Drupal exploits? No sign yet of widespread attacks

The 'Highly Critical' vulnerability revealed two weeks ago was widely exploited just hours after it was announced. But there's no evidence yet of actual, widespread attacks.
Written by Larry Seltzer, Contributor

In a year filled with horrible security blunders we may have a winner for worst of the year with eight weeks still to go.

We knew two weeks ago when the Drupal team disclosed a really, really bad SQL injection vulnerability in Drupal 7 that it was important for admins to update quickly. We didn't know quite how quickly.

It turns out that "[a]utomated attacks began compromising Drupal 7 websites that were not patched or updated to Drupal 7.32 within hours of the announcement..." of the attack, according to the team. They put it in the most dire terms: "You should proceed under the assumption that every Drupal 7 website was compromised unless updated or patched before Oct 15th, 11pm UTC, that is 7 hours after the announcement."

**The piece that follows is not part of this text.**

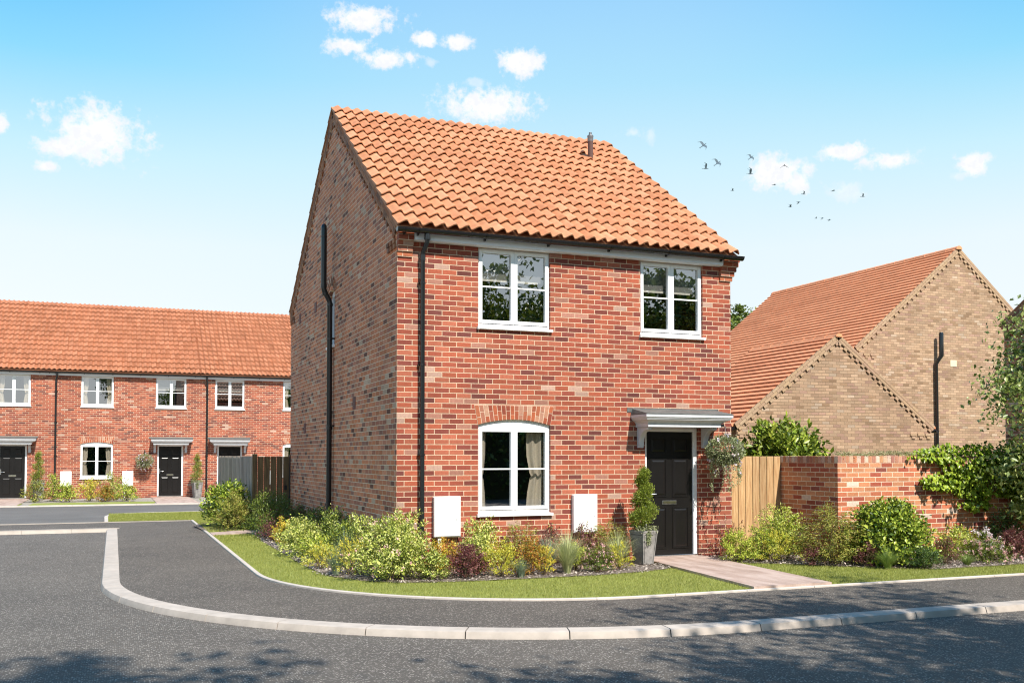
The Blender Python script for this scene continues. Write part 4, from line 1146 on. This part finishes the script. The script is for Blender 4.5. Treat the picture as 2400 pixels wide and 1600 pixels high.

That's a lot of sites, potentially millions. Drupal claims a million users on project site drupal.org and over 30,000 developers. Many prominent sites, including the whitehouse.gov, use Drupal.

But over two weeks since the disclosure and over 12 hours since the announcement that automated attacks were quickly occurring, there's not a lot of evidence of #Drupalgeddon. I can't find any cries for help or other public evidence of mass breaches.

Chris Brookins, Sr. VP, Engineering at Acquia, which makes Drupal tools and operates and manages a large number of Drupal sites says (in a comment to our most recent news story on the matter) that "[a]ll Drupal sites powered by Acquia Cloud were protected":

At Acquia, our Acquia Cloud PaaS manages tens of thousands of Drupal 7 sites. Every customer site powered by Acquia Cloud, even free sites, was protected against this vulnerability from the moment the security announcement went out. They all were protected even if a Drupal site owner did not patch their Drupal 7 site. You can read more about how and what we did at https://www.acquia.com/blog/shields, but every Acquia Cloud customer was able to rest knowing they were protected and not unbearable. Here is one example customer tweet in response to our efforts.

Perhaps the dire warning of widespread attacks was made from an abundance of caution?

We will update this story with any important developments.